■ TO BE DONE: Restate the complete material exactly.

========================

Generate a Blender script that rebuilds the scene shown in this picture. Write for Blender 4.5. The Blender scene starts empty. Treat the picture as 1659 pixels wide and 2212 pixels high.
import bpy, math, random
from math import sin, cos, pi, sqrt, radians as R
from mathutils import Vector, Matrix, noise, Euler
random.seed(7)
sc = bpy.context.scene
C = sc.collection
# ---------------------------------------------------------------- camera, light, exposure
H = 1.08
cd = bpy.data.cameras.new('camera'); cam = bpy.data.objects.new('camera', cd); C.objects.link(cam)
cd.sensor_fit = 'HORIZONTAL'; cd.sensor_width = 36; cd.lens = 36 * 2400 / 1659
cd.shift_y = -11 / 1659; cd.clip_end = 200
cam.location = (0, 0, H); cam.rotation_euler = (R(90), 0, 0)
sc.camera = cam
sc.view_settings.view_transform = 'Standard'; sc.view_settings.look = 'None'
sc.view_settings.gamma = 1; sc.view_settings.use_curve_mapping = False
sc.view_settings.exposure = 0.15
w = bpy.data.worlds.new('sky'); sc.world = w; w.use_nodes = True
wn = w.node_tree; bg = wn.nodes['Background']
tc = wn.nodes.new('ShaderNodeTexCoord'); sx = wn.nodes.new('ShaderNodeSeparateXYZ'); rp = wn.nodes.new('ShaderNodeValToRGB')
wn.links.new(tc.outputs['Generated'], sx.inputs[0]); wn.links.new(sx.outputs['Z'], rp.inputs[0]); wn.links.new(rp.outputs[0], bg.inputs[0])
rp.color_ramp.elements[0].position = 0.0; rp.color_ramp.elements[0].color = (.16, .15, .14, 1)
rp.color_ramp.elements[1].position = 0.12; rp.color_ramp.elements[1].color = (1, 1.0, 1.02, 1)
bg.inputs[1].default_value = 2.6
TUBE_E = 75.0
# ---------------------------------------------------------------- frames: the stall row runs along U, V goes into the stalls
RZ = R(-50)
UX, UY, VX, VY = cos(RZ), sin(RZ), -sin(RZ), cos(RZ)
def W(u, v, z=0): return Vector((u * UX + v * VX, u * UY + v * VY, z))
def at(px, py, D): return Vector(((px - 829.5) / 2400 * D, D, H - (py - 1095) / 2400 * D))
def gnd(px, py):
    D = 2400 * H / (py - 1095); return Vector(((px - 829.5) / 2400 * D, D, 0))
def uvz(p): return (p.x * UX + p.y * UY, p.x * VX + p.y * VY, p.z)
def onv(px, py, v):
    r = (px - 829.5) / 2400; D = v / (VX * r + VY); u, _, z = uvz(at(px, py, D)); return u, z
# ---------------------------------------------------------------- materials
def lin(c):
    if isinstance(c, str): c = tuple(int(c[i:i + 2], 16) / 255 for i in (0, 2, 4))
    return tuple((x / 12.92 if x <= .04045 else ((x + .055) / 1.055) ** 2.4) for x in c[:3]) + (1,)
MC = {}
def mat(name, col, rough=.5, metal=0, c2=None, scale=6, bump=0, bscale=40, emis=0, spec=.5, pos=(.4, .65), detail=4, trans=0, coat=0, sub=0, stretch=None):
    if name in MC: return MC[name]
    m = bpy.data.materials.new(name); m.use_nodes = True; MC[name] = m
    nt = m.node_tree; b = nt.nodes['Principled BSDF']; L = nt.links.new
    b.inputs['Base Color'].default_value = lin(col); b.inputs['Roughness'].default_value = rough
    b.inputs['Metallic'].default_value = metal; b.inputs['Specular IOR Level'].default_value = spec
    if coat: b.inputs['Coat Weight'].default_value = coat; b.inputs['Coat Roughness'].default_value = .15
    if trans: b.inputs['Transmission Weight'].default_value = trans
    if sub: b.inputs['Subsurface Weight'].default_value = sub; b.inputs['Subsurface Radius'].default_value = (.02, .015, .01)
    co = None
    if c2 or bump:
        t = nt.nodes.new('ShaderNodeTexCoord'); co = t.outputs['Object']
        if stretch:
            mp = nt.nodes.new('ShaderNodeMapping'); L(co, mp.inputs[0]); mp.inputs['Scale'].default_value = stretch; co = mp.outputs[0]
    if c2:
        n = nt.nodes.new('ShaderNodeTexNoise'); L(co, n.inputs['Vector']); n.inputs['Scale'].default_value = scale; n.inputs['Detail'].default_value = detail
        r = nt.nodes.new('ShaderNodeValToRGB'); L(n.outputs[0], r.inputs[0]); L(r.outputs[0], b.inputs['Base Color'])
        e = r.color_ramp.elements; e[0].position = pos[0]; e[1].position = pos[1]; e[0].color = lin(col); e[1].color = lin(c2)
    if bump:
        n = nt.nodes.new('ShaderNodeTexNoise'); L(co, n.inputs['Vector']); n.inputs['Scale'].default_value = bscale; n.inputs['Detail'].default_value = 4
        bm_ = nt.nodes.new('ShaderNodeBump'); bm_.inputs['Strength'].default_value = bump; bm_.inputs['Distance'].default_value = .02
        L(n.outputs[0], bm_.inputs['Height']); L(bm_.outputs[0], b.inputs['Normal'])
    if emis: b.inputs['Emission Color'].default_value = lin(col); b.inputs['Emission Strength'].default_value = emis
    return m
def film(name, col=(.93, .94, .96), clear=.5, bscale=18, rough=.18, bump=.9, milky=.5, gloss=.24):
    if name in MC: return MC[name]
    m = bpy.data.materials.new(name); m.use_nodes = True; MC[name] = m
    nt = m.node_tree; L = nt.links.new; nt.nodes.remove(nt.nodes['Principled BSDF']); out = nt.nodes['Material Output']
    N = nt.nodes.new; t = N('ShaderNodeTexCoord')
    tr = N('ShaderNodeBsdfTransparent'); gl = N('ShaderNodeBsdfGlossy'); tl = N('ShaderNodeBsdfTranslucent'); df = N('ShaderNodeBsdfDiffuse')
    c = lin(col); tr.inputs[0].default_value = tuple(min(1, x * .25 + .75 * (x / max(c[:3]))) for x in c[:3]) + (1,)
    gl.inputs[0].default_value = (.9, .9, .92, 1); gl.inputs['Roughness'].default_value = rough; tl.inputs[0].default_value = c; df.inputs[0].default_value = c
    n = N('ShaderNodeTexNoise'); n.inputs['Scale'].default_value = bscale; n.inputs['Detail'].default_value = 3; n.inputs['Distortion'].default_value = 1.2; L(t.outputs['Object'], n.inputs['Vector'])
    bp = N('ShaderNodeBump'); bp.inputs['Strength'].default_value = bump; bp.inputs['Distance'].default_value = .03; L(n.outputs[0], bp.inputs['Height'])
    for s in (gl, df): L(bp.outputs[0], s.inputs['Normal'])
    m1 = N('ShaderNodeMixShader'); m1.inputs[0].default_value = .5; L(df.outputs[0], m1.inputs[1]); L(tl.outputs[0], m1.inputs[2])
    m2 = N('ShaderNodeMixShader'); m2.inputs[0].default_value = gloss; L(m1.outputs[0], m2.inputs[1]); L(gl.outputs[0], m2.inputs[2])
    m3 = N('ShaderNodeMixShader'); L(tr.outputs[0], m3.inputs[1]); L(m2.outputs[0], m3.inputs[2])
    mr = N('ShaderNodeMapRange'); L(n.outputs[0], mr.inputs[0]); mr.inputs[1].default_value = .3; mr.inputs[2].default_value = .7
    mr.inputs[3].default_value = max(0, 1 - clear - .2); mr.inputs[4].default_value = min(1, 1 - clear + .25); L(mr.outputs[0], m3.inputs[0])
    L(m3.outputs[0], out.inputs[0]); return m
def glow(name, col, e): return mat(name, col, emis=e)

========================

■ ANSWER TO THE PROBLEM:
Generate a Blender script that rebuilds the scene shown in this picture. Write for Blender 4.5. The Blender scene starts empty. Treat the picture as 1659 pixels wide and 2212 pixels high.
import bpy, math, random
from math import sin, cos, pi, sqrt, radians as R
from mathutils import Vector, Matrix, noise, Euler
random.seed(7)
sc = bpy.context.scene
C = sc.collection
# ---------------------------------------------------------------- camera, light, exposure
H = 1.08
cd = bpy.data.cameras.new('camera'); cam = bpy.data.objects.new('camera', cd); C.objects.link(cam)
cd.sensor_fit = 'HORIZONTAL'; cd.sensor_width = 36; cd.lens = 36 * 2400 / 1659
cd.shift_y = -11 / 1659; cd.clip_end = 200
cam.location = (0, 0, H); cam.rotation_euler = (R(90), 0, 0)
sc.camera = cam
sc.view_settings.view_transform = 'Standard'; sc.view_settings.look = 'None'
sc.view_settings.gamma = 1; sc.view_settings.use_curve_mapping = False
sc.view_settings.exposure = 0.15
w = bpy.data.worlds.new('sky'); sc.world = w; w.use_nodes = True
wn = w.node_tree; bg = wn.nodes['Background']
tc = wn.nodes.new('ShaderNodeTexCoord'); sx = wn.nodes.new('ShaderNodeSeparateXYZ'); rp = wn.nodes.new('ShaderNodeValToRGB')
wn.links.new(tc.outputs['Generated'], sx.inputs[0]); wn.links.new(sx.outputs['Z'], rp.inputs[0]); wn.links.new(rp.outputs[0], bg.inputs[0])
rp.color_ramp.elements[0].position = 0.0; rp.color_ramp.elements[0].color = (.16, .15, .14, 1)
rp.color_ramp.elements[1].position = 0.12; rp.color_ramp.elements[1].color = (1, 1.0, 1.02, 1)
bg.inputs[1].default_value = 2.6
TUBE_E = 75.0
# ---------------------------------------------------------------- frames: the stall row runs along U, V goes into the stalls
RZ = R(-50)
UX, UY, VX, VY = cos(RZ), sin(RZ), -sin(RZ), cos(RZ)
def W(u, v, z=0): return Vector((u * UX + v * VX, u * UY + v * VY, z))
def at(px, py, D): return Vector(((px - 829.5) / 2400 * D, D, H - (py - 1095) / 2400 * D))
def gnd(px, py):
    D = 2400 * H / (py - 1095); return Vector(((px - 829.5) / 2400 * D, D, 0))
def uvz(p): return (p.x * UX + p.y * UY, p.x * VX + p.y * VY, p.z)
def onv(px, py, v):
    r = (px - 829.5) / 2400; D = v / (VX * r + VY); u, _, z = uvz(at(px, py, D)); return u, z
# ---------------------------------------------------------------- materials
def lin(c):
    if isinstance(c, str): c = tuple(int(c[i:i + 2], 16) / 255 for i in (0, 2, 4))
    return tuple((x / 12.92 if x <= .04045 else ((x + .055) / 1.055) ** 2.4) for x in c[:3]) + (1,)
MC = {}
def mat(name, col, rough=.5, metal=0, c2=None, scale=6, bump=0, bscale=40, emis=0, spec=.5, pos=(.4, .65), detail=4, trans=0, coat=0, sub=0, stretch=None):
    if name in MC: return MC[name]
    m = bpy.data.materials.new(name); m.use_nodes = True; MC[name] = m
    nt = m.node_tree; b = nt.nodes['Principled BSDF']; L = nt.links.new
    b.inputs['Base Color'].default_value = lin(col); b.inputs['Roughness'].default_value = rough
    b.inputs['Metallic'].default_value = metal; b.inputs['Specular IOR Level'].default_value = spec
    if coat: b.inputs['Coat Weight'].default_value = coat; b.inputs['Coat Roughness'].default_value = .15
    if trans: b.inputs['Transmission Weight'].default_value = trans
    if sub: b.inputs['Subsurface Weight'].default_value = sub; b.inputs['Subsurface Radius'].default_value = (.02, .015, .01)
    co = None
    if c2 or bump:
        t = nt.nodes.new('ShaderNodeTexCoord'); co = t.outputs['Object']
        if stretch:
            mp = nt.nodes.new('ShaderNodeMapping'); L(co, mp.inputs[0]); mp.inputs['Scale'].default_value = stretch; co = mp.outputs[0]
    if c2:
        n = nt.nodes.new('ShaderNodeTexNoise'); L(co, n.inputs['Vector']); n.inputs['Scale'].default_value = scale; n.inputs['Detail'].default_value = detail
        r = nt.nodes.new('ShaderNodeValToRGB'); L(n.outputs[0], r.inputs[0]); L(r.outputs[0], b.inputs['Base Color'])
        e = r.color_ramp.elements; e[0].position = pos[0]; e[1].position = pos[1]; e[0].color = lin(col); e[1].color = lin(c2)
    if bump:
        n = nt.nodes.new('ShaderNodeTexNoise'); L(co, n.inputs['Vector']); n.inputs['Scale'].default_value = bscale; n.inputs['Detail'].default_value = 4
        bm_ = nt.nodes.new('ShaderNodeBump'); bm_.inputs['Strength'].default_value = bump; bm_.inputs['Distance'].default_value = .02
        L(n.outputs[0], bm_.inputs['Height']); L(bm_.outputs[0], b.inputs['Normal'])
    if emis: b.inputs['Emission Color'].default_value = lin(col); b.inputs['Emission Strength'].default_value = emis
    return m
def film(name, col=(.93, .94, .96), clear=.5, bscale=18, rough=.18, bump=.9, milky=.5, gloss=.24):
    if name in MC: return MC[name]
    m = bpy.data.materials.new(name); m.use_nodes = True; MC[name] = m
    nt = m.node_tree; L = nt.links.new; nt.nodes.remove(nt.nodes['Principled BSDF']); out = nt.nodes['Material Output']
    N = nt.nodes.new; t = N('ShaderNodeTexCoord')
    tr = N('ShaderNodeBsdfTransparent'); gl = N('ShaderNodeBsdfGlossy'); tl = N('ShaderNodeBsdfTranslucent'); df = N('ShaderNodeBsdfDiffuse')
    c = lin(col); tr.inputs[0].default_value = tuple(min(1, x * .25 + .75 * (x / max(c[:3]))) for x in c[:3]) + (1,)
    gl.inputs[0].default_value = (.9, .9, .92, 1); gl.inputs['Roughness'].default_value = rough; tl.inputs[0].default_value = c; df.inputs[0].default_value = c
    n = N('ShaderNodeTexNoise'); n.inputs['Scale'].default_value = bscale; n.inputs['Detail'].default_value = 3; n.inputs['Distortion'].default_value = 1.2; L(t.outputs['Object'], n.inputs['Vector'])
    bp = N('ShaderNodeBump'); bp.inputs['Strength'].default_value = bump; bp.inputs['Distance'].default_value = .03; L(n.outputs[0], bp.inputs['Height'])
    for s in (gl, df): L(bp.outputs[0], s.inputs['Normal'])
    m1 = N('ShaderNodeMixShader'); m1.inputs[0].default_value = .5; L(df.outputs[0], m1.inputs[1]); L(tl.outputs[0], m1.inputs[2])
    m2 = N('ShaderNodeMixShader'); m2.inputs[0].default_value = gloss; L(m1.outputs[0], m2.inputs[1]); L(gl.outputs[0], m2.inputs[2])
    m3 = N('ShaderNodeMixShader'); L(tr.outputs[0], m3.inputs[1]); L(m2.outputs[0], m3.inputs[2])
    mr = N('ShaderNodeMapRange'); L(n.outputs[0], mr.inputs[0]); mr.inputs[1].default_value = .3; mr.inputs[2].default_value = .7
    mr.inputs[3].default_value = max(0, 1 - clear - .2); mr.inputs[4].default_value = min(1, 1 - clear + .25); L(mr.outputs[0], m3.inputs[0])
    L(m3.outputs[0], out.inputs[0]); return m
def glow(name, col, e): return mat(name, col, emis=e)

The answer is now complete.